Highlights from the Nov. 18 School DIstrict 60 board meeting


School District 60 says it is still waiting to hear whether or not the province will approve its plan to cover the first year pay raises for school support staff.

"We've had no feedback from the ministry as to our acceptance or not," secretary-treasurer Doug Boyd told trustees at Monday night's school board meeting.

"It is still news coming."

In late September, the district was left scrambling to scrounge up savings and find the money needed to pay support staff after the Canadian Union of Public Employees reached an eleventh-hour agreement with the British Columbia Public School Employers' Association.

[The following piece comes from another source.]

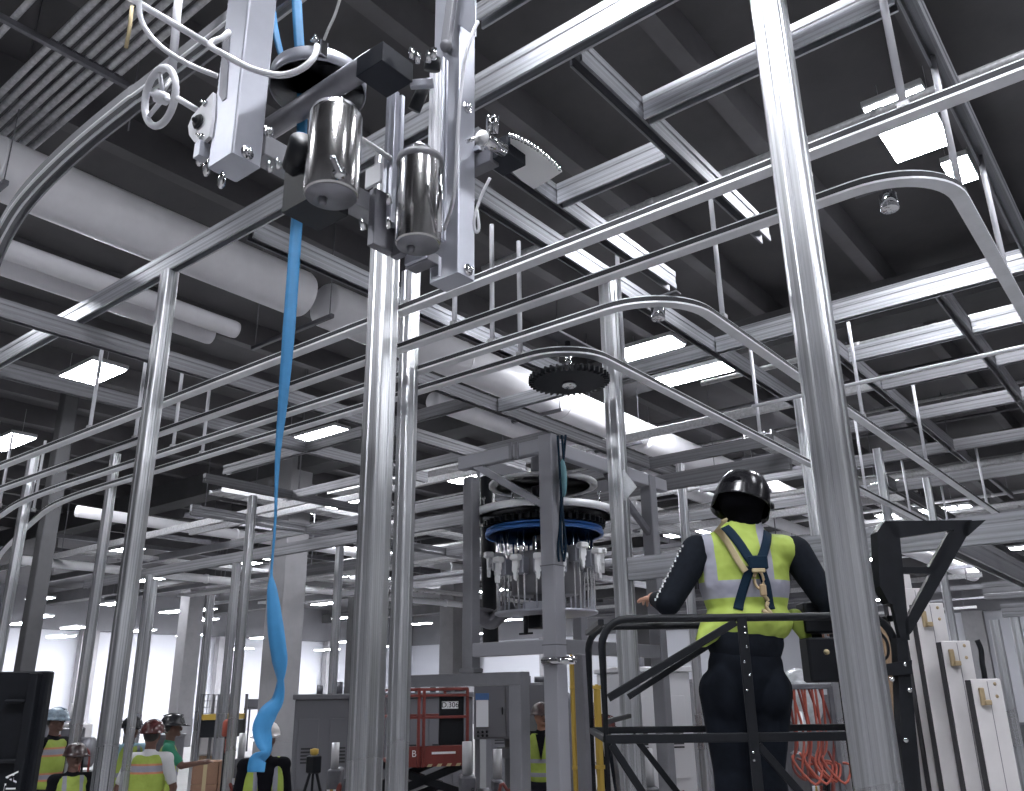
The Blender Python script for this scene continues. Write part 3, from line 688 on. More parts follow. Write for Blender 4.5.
a = atd(436, 268, 2.7); part(MB().bbox(a, .035, .012, .07, .002), 'tab_plate', SATIN, MA)
a = atd(374, 176, 2.68); part(MB().bbox(a, .07, .012, .07, .002), 'white_label_plate', WHITE, MA)
a = atd(268, 160, 2.55); b = atd(392, 226, 2.95); part(MB().bbox((a.x-.01, (a.y+b.y)/2+.02, a.z+.03), .07, b.y-a.y+.1, .07, .004), 'frame_bar', GREYP, MA)
for (u, v) in ((270, 168), (278, 165), (363, 226), (389, 200), (389, 224)): part(MB().lathe(atd(u, v, 2.5), [(.0, -.012), (.008, -.012), (.008, .008), (.004, .02)], 8, (.2, -.5, .7)), 'fitting', CHROME, MA)
# cables
def cable(pts, d, r, m, lb, nm='cable', cat='cable', par=None):
    P = smoothpath([tuple(atd(u, v, dd)) for (u, v), dd in zip(pts, d if isinstance(d, (list, tuple)) else [d]*len(pts))], 5)
    mb = MB().tube(P, r, 8)
    if par: return part(mb, nm, m, par)
    return tag(mb.build(nm, m), lb, cat)
cable([(478, 22), (473, 32), (466, 55), (461, 90), (458, 130), (456, 170), (453, 200), (444, 230)], [2.72, 2.7, 2.66, 2.64, 2.62, 2.6, 2.6, 2.68], .006, WHITE, '', 'cable', par=MA)
cable([(490, 178), (483, 192), (477, 208), (474, 222), (476, 232), (479, 228), (477, 210)], 2.72, .005, WHITE, '', 'cable', par=MA)
cable([(229, 32), (222, 38), (212, 42), (211, 47), (225, 55), (245, 66), (265, 73), (285, 75), (303, 68), (314, 57), (317, 46)], [2.28, 2.26, 2.24, 2.22, 2.2, 2.2, 2.18, 2.18, 2.18, 2.2, 2.25], .0085, WHITE, '', 'hose', par=MA)
cable([(324, 40), (328, 30), (336, 12), (345, -20)], 2.25, .004, GALV, '', 'cable', par=MA)
# handwheel with its pipes
hw = empty('valve_handwheel', atd(160, 97, 2.9), 0, 'round white three-spoke handwheel hanging on pipes at upper left', 'handwheel')
O = wloc(hw); tv = (CAM-O).normalized(); la = (M @ V(.24, 1, 0)).normalized(); la = (la-tv*la.dot(tv)).normalized(); pe = la.cross(tv)
if pe.dot(M @ V(1, 0, 0)) > 0: pe = -pe
nv = (pe*.89+tv*.45).normalized(); lb_ = nv.cross(la)
part(MB().tube([O+la*(.098*math.cos(2*PI*i/36))+lb_*(.098*math.sin(2*PI*i/36)) for i in range(36)], .0125, 10, True), 'rim', WHITE, hw)
for i in range(3):
    a = 2*PI*i/3+.5; part(MB().cyl(O-nv*.012, O+la*(.094*math.cos(a))+lb_*(.094*math.sin(a)), .009, 10, .007), 'spoke', WHITE, hw)
part(MB().lathe(O, [(.012, -.03), (.022, -.025), (.022, .015), (.01, .02), (.006, .035)], 16, nv), 'hub', WHITE, hw)
part(MB().cyl(O, atd(173, 75, 2.95), .008, 8), 'stem', GALV, hw)
part(MB().cyl(atd(172, 72, 2.95), atd(180, -20, 3.0), .0145, 12), 'down_pipe', WHITE, hw)
def small_pipe(pts, d, r, m, lb, cat='pipe'):
    P = [atd(u, v, d) for u, v in pts]; return tag(MB().tube(smoothpath([tuple(p) for p in P], 4) if len(P) > 2 else P, r, 10).build('air_pipe', m), lb, cat)
small_pipe([(120, -8), (213, 47)], 2.8, .0115, WHITE, 'straight white pipe crossing above the handwheel')
small_pipe([(141, -15), (139, 5), (142, 22), (152, 38), (168, 52), (190, 65), (217, 76)], 2.75, .009, WHITE, 'white hose looping down above the handwheel', 'hose')
small_pipe([(177, 98), (197, 110)], 2.7, .010, WHITE, 'short white pipe right of the handwheel')
tag(MB().tube([atd(132, 6, 3.6), atd(130, 25, 3.6), atd(126, 48, 3.6)], .008, 6).build('hanging_cord', LANY), 'thin tan cord hanging left of the handwheel pipes', 'cord')
# ================================================================ BLUE STRAP
def sheet(o, t=.0025): m_ = o.modifiers.new('thick', 'SOLIDIFY'); m_.thickness = t; return o
def ribbon(keys, thick=.003):
    """keys: (point, half width, angle) ; interpolated, twisting strip"""
    P = smoothpath([tuple(k[0]) for k in keys], 8); n = len(P); ws = []; an = []
    for i in range(n):
        t = i/8; j = min(int(t), len(keys)-2); f = t-j
        ws.append(keys[j][1]*(1-f)+keys[j+1][1]*f); an.append(keys[j][2]*(1-f)+keys[j+1][2]*f)
    vs = []; fs = []
    for i, p in enumerate(P):
        a = an[i]; d = V(math.cos(a), math.sin(a), 0); t = (P[min(i+1, n-1)]-P[max(i-1, 0)]).normalized(); d = (d-t*d.dot(t)).normalized(); nn = t.cross(d)*(thick/2)
        w = ws[i]; vs += [p-d*w, p-d*(w*.33)+nn, p+d*(w*.33)-nn, p+d*w]
    for i in range(n-1):
        for k in range(3): fs.append((i*4+k, i*4+k+1, i*4+5+k, i*4+4+k))
    return MB().add(vs, fs, True)
sd = math.hypot(*atd(298, 300, 2.62).to_2d())
right = math.atan2(.6247, .7807)
ks = [((295, -30), .017, .1), ((299, 40), .017, .2), ((302, 80), .017, .2), ((302, 130), .017, .3), ((299, 190), .018, .2), ((294, 260), .0185, .35), ((289, 330), .0185, .1), ((283, 400), .0145, .5), ((278, 450), .0095, .9), ((276, 490), .0065, 1.1),
      ((275, 520), .0055, 1.25), ((272, 560), .0055, 1.4), ((271, 575), .006, 1.3), ((272, 590), .0150, .8), ((276, 630), .0215, .1), ((280, 660), .0220, -.2), ((281, 680), .0185, -.9), ((278, 700), .021, -.5),
      ((268, 714), .024, .1), ((262, 728), .024, .3), ((264, 742), .0225, .7), ((266, 752), .017, 1.1), ((258, 760), .022, .5), ((256, 772), .0215, 0)]
st = empty('blue_strap', ath(298, 190, sd), 0, 'long blue webbing strap hanging from the machine, twisted and knotted at its lower end', 'strap')
sheet(part(ribbon([(ath(u, v, sd), w, right+a) for (u, v), w, a in ks]), 'webbing', BLUE, st))
sheet(part(ribbon([(ath(u, v, sd+.05), w, right+a) for (u, v), w, a in [((266, -30), .016, .7), ((270, -5), .016, .6), ((272, 12), .015, .5), ((275, 30), .013, .6), ((283, 60), .012, .6), ((300, 90), .012, .3)]]), 'webbing_return', BLUE, st))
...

The deal, which has yet to be ratified, provides the 3.5 per cent pay raise over two years. However, the raises are front-loaded in the contract, including a one per cent hike retroactive to July 2013, a further two per cent on Feb. 1, and then 0.5 per cent next May 1. Staff hadn't received a pay increase in four years, union reps said.

The agreement affects 33,000 support staff members across the province under CUPE K-12, including an estimated 350 workers in SD 60.

Part of the district's plan to fund those raises includes using portions of its reserves and its eligible provincial holdback funds to cover a $235,000 rise in wages by May.

The increases will cost the district another $435,000 in September 2014.

Trustee byelection still up in the air

School District 60 says it expects to set a byelection date to replace Hudson's Hope trustee Sue Stark soon, but exactly when remains unclear.

At Monday night's board meeting, secretary-treasurer Doug Boyd told trustees the district hoped to announce an election date and nomination period "shortly."

The district was still in the process of working through the legal procedures, which include determining whether the district, Hudson's Hope, or both, will be responsible for carrying out the election.

Stark, who represented Zone 3 in Hudson's Hope, tendered her resignation Oct. 20, citing family reasons.

School boards are required by provincial law to appoint an elections officer and call a byelection within 30 days of a trustee vacating their seat.

However, the School Act also says if an electoral area is all or part of a single municipality, the local council is to conduct the election.

If Stark had tendered her resignation in the New Year, the board could have opted to hold the seat vacant until the next municipal elections, slated for November 2014.

Stark was elected to the board by acclamation in 2011.